Это очень важный для меня определитель – интерес к Богу. Потому что большинство людей Богом не интересуется. Если человек действительно к Богу стремился, пытался Его понять, тогда в раю он получает Бога. Но это такая догадка. Я думаю, что видов ада очень много. Есть даже такое представление, что Бог создал ад из милосердия на самом деле. Потому что грешник не может выдержать рая. Есть в Ветхом Завете такая формулировка: «Бог – огнь поядающий». Бог – это такой огонь. И пребывание с ним – это как пребывание в огне. И грешники в силу загрязнённости своей этот огонь не могут выдержать, он для них мучителен. И пребывание в раю для грешника закоренелого, нераскаявшегося было бы страшным мучением. Поэтому Бог создал ад, чтобы грешники могли жить в обстановке привычной им, комфортной. Меня, кстати, поразило, когда я узнал, как устроена Вальгалла – рай германских воинов. Они занимаются двумя вещами в этом раю. Они там бьются насмерть, просто рубятся со страшной силой, но друг друга убить не могут. И пируют. Рубятся, потом тут же все выздоравливают и пируют. На следующий день опять рубятся, выздоравливают моментально и пируют. Вот так вечно. Они любили в жизни биться и пировать. В германских мифах это рай, а для христиан это ад.
– Это похоже на какое-то наказание, за которым должно следовать раскаяние…
– Говорят, за гробом покаяния нет. А может, есть. Кто знает.
– А если бы вы встретились с Богом, что он бы сказал о ваших текстах? Не в смысле «это хорошо, а тут недоредактировал».
– Тема не раскрыта (смеётся). Я даже про это не думал. Я просто надеюсь, что Он меня не осудит. Я надеюсь, что Он бы их одобрил.
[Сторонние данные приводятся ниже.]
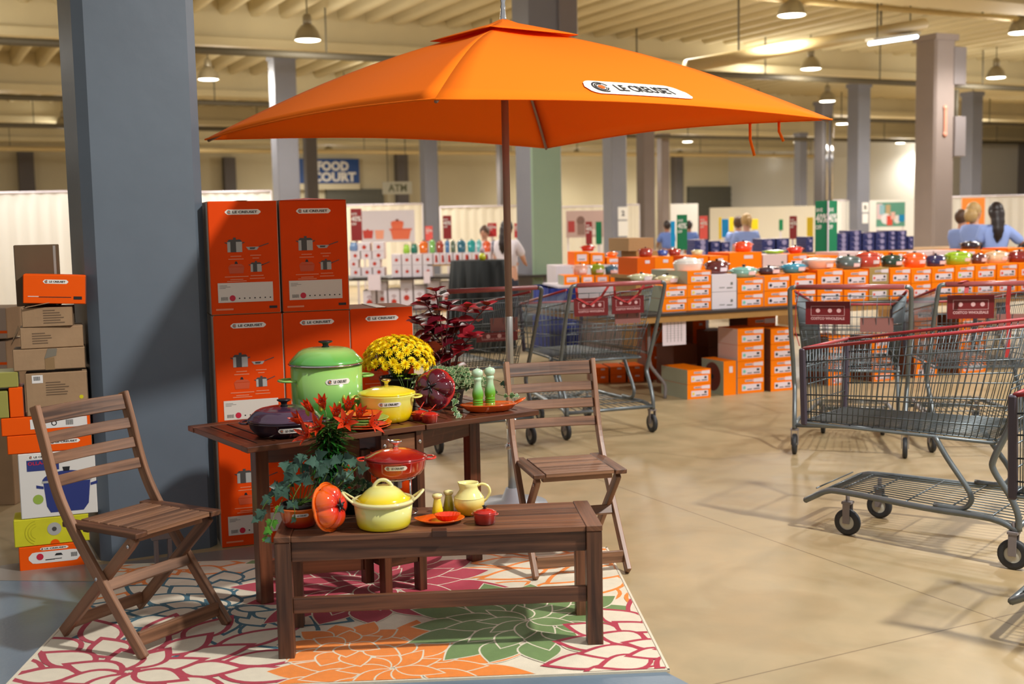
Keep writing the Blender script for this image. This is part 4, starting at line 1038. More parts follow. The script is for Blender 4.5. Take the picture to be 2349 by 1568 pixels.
# --- variegated ivy on the table
p = on_table(1035, .40)
M_iv = leafmat('ivy_green', (92, 128, 84), .4); M_ivc = leafmat('ivy_pale_edge', (196, 206, 160), .45); M_ivd = leafmat('ivy_dark', (52, 88, 64), .4)
def ivy_leaf(mb, c, d, up, L, var):
    if var: leaf(mb, c, d, up, L*1.06, L*1.02, 1, 'ivy', .12, .10); cc = Vector(c)+(Vector(up).normalized()*.0012)+Vector(d).normalized()*L*.06; leaf(mb, cc, d, up, L*.86, L*.78, 0, 'ivy', .12, .10)
    else: leaf(mb, c, d, up, L, L*1.0, random.choice((0, 2)), 'ivy', .15, .12)
IVT = thing('variegated_ivy', 'cream-edged ivy in a grey pot on the table behind the green mills', 'plant', p, 0)
planter(IVT, .048, .060, .075, mat('grey_stone_pot', (104, 104, 100), .7))
mb = MB(); sm = MB()
for i in range(430):
    d = rnd_dir(-.2, 1); c = Vector((d.x*.165*random.uniform(.3, 1)-.005, d.y*.11*random.uniform(.4, 1), .095+d.z*.085*random.uniform(.5, 1)))
    ivy_leaf(mb, c, (d.x, d.y-.5, -.25+random.uniform(-.3, .3)), (random.uniform(-.2, .2), -.75, .7), random.uniform(.022, .036), True)
def trail(pts, n, L, mbl, mbs, var, r=.0015):
    P = smooth_path(pts, 6); mbs.tube(P, r, 5)
    for i in range(n):
        q = P[min(len(P)-1, int((i+.6)/n*len(P)))]; ivy_leaf(mbl, q, (random.uniform(-.8, .8), -.4, random.uniform(-.9, .1)), (random.uniform(-.3, .3), -.9, .35), L*random.uniform(.8, 1.2), var)
lo = Vector(IVT.location)
def loc_t(px, v, dz=.012): q = on_table(px, v); return q-lo+Vector((0, 0, dz))
trail([(0, -.03, .08), loc_t(1050, .22, .07), loc_t(1040, .10, .03), loc_t(1060, .03, .015)], 6, .030, mb, sm, True)
trail([(.02, -.03, .08), loc_t(1100, .28, .09), loc_t(1150, .20, .05), loc_t(1190, .10, .06)], 8, .028, mb, sm, True)
trail([(.05, 0, .09), loc_t(1130, .36, .10), loc_t(1170, .34, .06)], 5, .034, mb, sm, False)
mb.build('foliage', [M_iv, M_ivc, M_ivd], IVT); sm.build('vines', M_stemg, IVT)
# thin green sprig in front of the chrysanthemum pot
p = on_table(935, .42); SG = thing('seedling_sprig', 'few thin pale green round-leaved stems between the yellow oven and the black pot', 'plant', p, 0)
planter(SG, .022, .028, .04, M_plast)
mb = MB(); sm = MB()
for px, py in ((902, 848), (918, 862), (935, 868), (950, 858)):
    q = at_y(px, py, p.y)-p; sm.tube(smooth_path([(0, 0, .038), Vector((q.x*.5, 0, q.z*.7)), q], 3), .001, 5)
    for a in range(4): leaf(mb, q, (math.cos(a*1.57+.4), math.sin(a*1.57+.4), .1), (0, -.3, 1), .016, .016, 0, 'ovate')
mb.build('foliage', leafmat('lime_leaf', (156, 184, 50)), SG); sm.build('stems', M_stemg, SG)
# --- ivy in the orange planter on the bench
IP = thing('ivy_plant', 'large-leaved dark ivy growing out of the orange planter and trailing over the bench end', 'plant', (ivp.x, ivp.y, ivp.z+.0132), 0)
planter(IP, .048, .064, .070, M_plast)
mb = MB(); sm = MB(); o0 = Vector(IP.location)
def ipx(px, py, Y=None): return at_y(px, py, Y or o0.y)-o0
M_ivb = [leafmat('ivy_blue_green', (70, 104, 88), .38, .22), M_ivc, leafmat('ivy_deep_green', (38, 70, 58), .38), leafmat('ivy_bright_green', (84, 150, 44), .38, .2)]
big = [(655, 1062), (690, 1048), (720, 1068), (670, 1088), (705, 1098), (738, 1078), (762, 1060), (790, 1058), (745, 1100), (775, 1085), (652, 1105), (820, 1070), (690, 1070), (805, 1090), (642, 1118), (730, 1052)]
for px, py in big:
    q = ipx(px, py, o0.y+random.uniform(-.04, .05)); sm.tube(smooth_path([(random.uniform(-.02, .02), 0, .06), Vector((q.x*.5, q.y*.5, .10)), q], 3), .0016, 5)
    for _ in range(3):
        leaf(mb, q+rnd_dir()*.012, (random.uniform(-1, 1), -.3, random.uniform(-.8, .5)), (random.uniform(-.3, .3), -1, .35), random.uniform(.034, .050), random.uniform(.036, .048), random.choice((0, 0, 2)), 'ivy', .15, .14)
def tr2(pts, sizes, mi):
    P = smooth_path([ipx(*q) if len(q) == 2 else ipx(q[0], q[1], q[2]) for q in pts], 6); sm.tube(P, .0014, 5)
    for i, L in enumerate(sizes):
        q = P[int((i+.8)/len(sizes)*(len(P)-1))]
        for _ in range(2): leaf(mb, q+rnd_dir()*.006, (random.uniform(-.7, .7), -.3, random.uniform(-1, -.1)), (random.uniform(-.3, .3), -1, .3), L, L*.95, mi if random.random() < .8 else 0, 'ivy', .2, .16)
yb = o0.y-.03
tr2([(668, 1110, yb), (636, 1130, yb), (612, 1150, yb-.02), (596, 1178, yb-.03), (590, 1185, yb-.03)], [.045, .040, .036, .030], 0)
tr2([(665, 1110, yb), (645, 1150, yb), (628, 1185, yb-.07), (618, 1215, yb-.11), (608, 1235, yb-.11)], [.02, .030, .034, .030, .026], 3)
tr2([(690, 1110, yb-.04), (672, 1145, yb-.07), (676, 1170, yb-.08), (676, 1200, yb-.08)], [.03, .02], 3)
mb.build('foliage', M_ivb, IP); sm.build('vines', M_stemg, IP)
# --- lilies
p = on_bench(762, .31)
LI = thing('lily_plant', 'orange-red lilies on whorled green stalks in a grey pot behind the ivy', 'plant', (p.x, p.y, p.z), 0)
planter(LI, .045, .058, .135, mat('grey_stone_pot', (104, 104, 100), .7))
mb = MB(); sm = MB(); o0 = Vector(LI.location); mgl = [leafmat('lily_leaf', (40, 104, 34), .35, .25), leafmat('lily_leaf_dark', (24, 66, 28), .35)]
bl = [(722, 998, .050, 'c'), (712, 1000, .0, 'x'), (700, 965, .05, 'a'), (735, 955, .0, 'a'), (765, 945, .03, 'b'), (790, 965, -.02, 'b'), (820, 960, 0, 'd'), (700, 935, 0, 'a'), (745, 930, 0, 'a')]
stk = [(-.03, 0), (0, -.02), (.03, .01), (.01, .03), (-.01, .03)]
for sx_, sy_ in stk:
    tp = Vector((sx_*1.2, sy_*1.3, .345)); b0 = Vector((sx_*.6, sy_*.6, .12)); sm.tube([b0, tp], .0035, 6)
    for i in range(90):
        t = i/90; q = b0.lerp(tp, t); a = i*2.4; L = lerp(.088, .07, t); leaf(mb, q, (math.cos(a), math.sin(a), .25-.2*(1-t)), (0, 0, 1), L, .0125, random.choice((0, 0, 1)), 'strap', .35, .3)
mb.build('foliage', mgl, LI); sm.build('stems', M_stemg, LI)
M_lil = [mat('lily_petal', (214, 62, 22), .4, var=.2, vscale=40, trans=.25), mat('lily_petal_yellow', (240, 150, 40), .4), mat('lily_anther', (90, 40, 20), .6)]
def lily(c, d, L, openk):
    c = Vector(c); d = Vector(d).normalized(); u = d.orthogonal().normalized(); v = d.cross(u); b = MB()
    for k in range(6):
        a = k*PI/3; rd = u*math.cos(a)+v*math.sin(a); W = L*(.24 if k % 2 else .30); prof = [(0, .10), (.2, .3), (.45, .5), (.7, .42), (.88, .22), (1, 0)]; vs = []; fs = []
        for t, w in prof:
            ct = c+d*(L*(t-.42*openk*t*t))+rd*(L*(.12*t+openk*.85*t**1.9)); s = d.cross(rd)
            vs += [ct+s*(w*W), ct+rd*(.01*L)-d*(.03*L), ct-s*(w*W)]
        for i in range(5): q = 3*i; fs += [(q, q+1, q+4, q+3), (q+1, q+2, q+5, q+4)]
        b.add(vs[:], fs[:1*2], 1, True); b.add(vs[:], fs[2:], 0, True)
    for k in range(5):
        a = k*2*PI/5; rd = u*math.cos(a)+v*math.sin(a); b.tube([c, c+d*L*.6+rd*L*.12], .0009, 4); b.ball(c+d*L*.62+rd*L*.13, .003, 6, 4, 2)
    return b
for px, py, dy, kind in ((716, 1002, -.04, 'open'), (738, 985, -.02, 'open'), (700, 975, 0, 'half'), (770, 962, 0, 'half'), (790, 975, -.03, 'open'), (818, 962, 0, 'half'), (745, 940, .02, 'half'), (722, 948, 0, 'bud2'), (795, 945, .02, 'half'), (842, 975, -.02, 'open')):
    q = at_y(px, py, o0.y+dy)-o0
    dd = Vector(((px-765)/110+random.uniform(-.2, .2), -.55, .7 if kind != 'open' else .35))
    lily(q, dd, .078, {'open': .62, 'half': .26, 'bud2': .10}[kind]).build('blossom', M_lil, LI)
    sm2 = MB(); sm2.tube(smooth_path([Vector((q.x*.4, .0, .32)), q.lerp(Vector((0, 0, .34)), .3), q], 3), .0022, 5); sm2.build('blossom_stalk', M_stemg, LI)
M_bud = mat('lily_bud', (168, 176, 52), .45, var=.15, vscale=60)
for px, py in ((705, 945), (728, 968), (712, 985), (778, 930), (788, 915), (815, 935), (735, 935)):
    q = at_y(px, py, o0.y)-o0; b = MB(); d = Vector(((px-760)/200, -.1, 1)).normalized(); b.tube([q-d*.016, q-d*.010, q, q+d*.012, q+d*.017], [.002, .006, .0075, .005, .001], 8); b.build('bud', M_bud, LI)
# --- small variegated ivy between lilies and stand
p = on_bench(812, .325); SI = thing('small_ivy', 'little variegated ivy in a black pot left of the wire stand', 'plant', p, 0)
planter(SI, .034, .044, .08, M_plast); mb = MB()
for i in range(110):
    d = rnd_dir(-.1, 1); ivy_leaf(mb, Vector((d.x*.065, d.y*.05, .088+d.z*.035)), (d.x, d.y-.5, random.uniform(-.4, .3)), (0, -.8, .6), random.uniform(.020, .030), i % 2 == 0)
mb.build('foliage', [M_iv, M_ivc, M_ivd], SI)
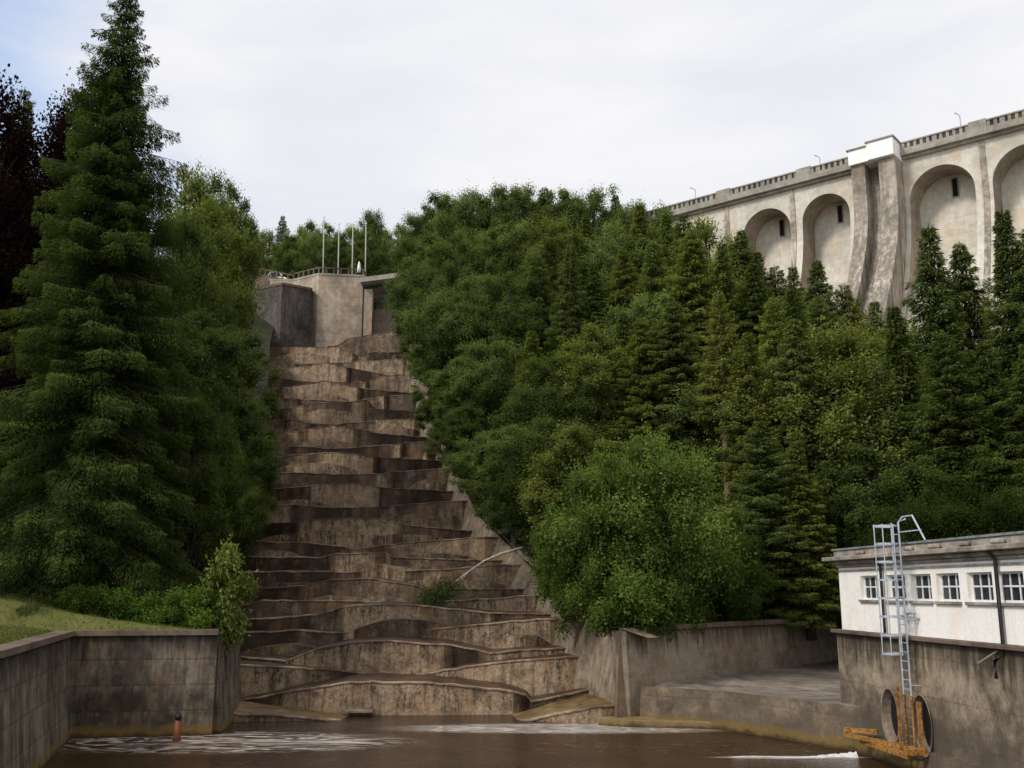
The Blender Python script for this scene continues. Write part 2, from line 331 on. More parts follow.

– В чём в этой абсурдной жизни найти надежду? На что-то хорошее.
– Хорошего очень много. Жизнь – не только нелепый абсурд, в жизни полно прекрасного. На него даже необязательно надеяться, оно просто есть. Надо радоваться, Бога благодарить. В жизни очень смешано доброе и злое. Много хорошего, много плохого. И чего-то такого, отчего и надежду можно потерять. Но как-то надо стараться. Наверное.